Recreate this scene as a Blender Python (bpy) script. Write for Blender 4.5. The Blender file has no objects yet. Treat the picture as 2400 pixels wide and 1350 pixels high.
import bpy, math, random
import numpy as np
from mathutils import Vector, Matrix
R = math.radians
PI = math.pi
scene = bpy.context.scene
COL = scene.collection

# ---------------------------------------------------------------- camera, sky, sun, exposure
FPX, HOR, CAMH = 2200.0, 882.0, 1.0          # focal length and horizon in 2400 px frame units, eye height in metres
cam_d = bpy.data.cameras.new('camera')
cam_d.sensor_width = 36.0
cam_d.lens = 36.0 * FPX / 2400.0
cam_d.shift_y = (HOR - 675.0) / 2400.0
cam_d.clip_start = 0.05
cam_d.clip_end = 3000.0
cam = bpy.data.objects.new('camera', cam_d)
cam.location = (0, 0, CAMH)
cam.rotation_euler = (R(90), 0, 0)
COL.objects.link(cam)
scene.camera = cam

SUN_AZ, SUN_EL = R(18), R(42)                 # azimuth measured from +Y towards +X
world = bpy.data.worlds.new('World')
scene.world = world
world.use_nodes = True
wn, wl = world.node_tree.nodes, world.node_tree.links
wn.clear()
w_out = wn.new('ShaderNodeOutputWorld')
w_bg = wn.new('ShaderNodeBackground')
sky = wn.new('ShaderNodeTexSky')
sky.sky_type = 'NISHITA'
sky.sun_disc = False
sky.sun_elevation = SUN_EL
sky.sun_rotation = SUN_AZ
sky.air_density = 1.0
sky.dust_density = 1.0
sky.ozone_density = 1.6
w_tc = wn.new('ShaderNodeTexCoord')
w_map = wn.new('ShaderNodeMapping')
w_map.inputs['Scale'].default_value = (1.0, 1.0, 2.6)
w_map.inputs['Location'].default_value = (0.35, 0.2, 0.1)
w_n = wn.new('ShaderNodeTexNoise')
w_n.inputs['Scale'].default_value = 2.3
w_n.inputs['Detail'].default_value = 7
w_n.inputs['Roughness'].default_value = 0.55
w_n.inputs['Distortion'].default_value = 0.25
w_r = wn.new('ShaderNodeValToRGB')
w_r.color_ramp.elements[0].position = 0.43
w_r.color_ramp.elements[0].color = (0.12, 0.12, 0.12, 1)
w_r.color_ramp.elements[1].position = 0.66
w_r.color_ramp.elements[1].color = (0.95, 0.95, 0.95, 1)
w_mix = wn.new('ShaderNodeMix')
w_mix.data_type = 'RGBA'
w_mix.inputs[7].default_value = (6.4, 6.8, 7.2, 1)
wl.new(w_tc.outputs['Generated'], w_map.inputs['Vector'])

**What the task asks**
Quote the listing above from its first line to the line with "scene.camera = cam", inclusive, and add nothing.

**Result of the task**
Recreate this scene as a Blender Python (bpy) script. Write for Blender 4.5. The Blender file has no objects yet. Treat the picture as 2400 pixels wide and 1350 pixels high.
import bpy, math, random
import numpy as np
from mathutils import Vector, Matrix
R = math.radians
PI = math.pi
scene = bpy.context.scene
COL = scene.collection

# ---------------------------------------------------------------- camera, sky, sun, exposure
FPX, HOR, CAMH = 2200.0, 882.0, 1.0          # focal length and horizon in 2400 px frame units, eye height in metres
cam_d = bpy.data.cameras.new('camera')
cam_d.sensor_width = 36.0
cam_d.lens = 36.0 * FPX / 2400.0
cam_d.shift_y = (HOR - 675.0) / 2400.0
cam_d.clip_start = 0.05
cam_d.clip_end = 3000.0
cam = bpy.data.objects.new('camera', cam_d)
cam.location = (0, 0, CAMH)
cam.rotation_euler = (R(90), 0, 0)
COL.objects.link(cam)
scene.camera = cam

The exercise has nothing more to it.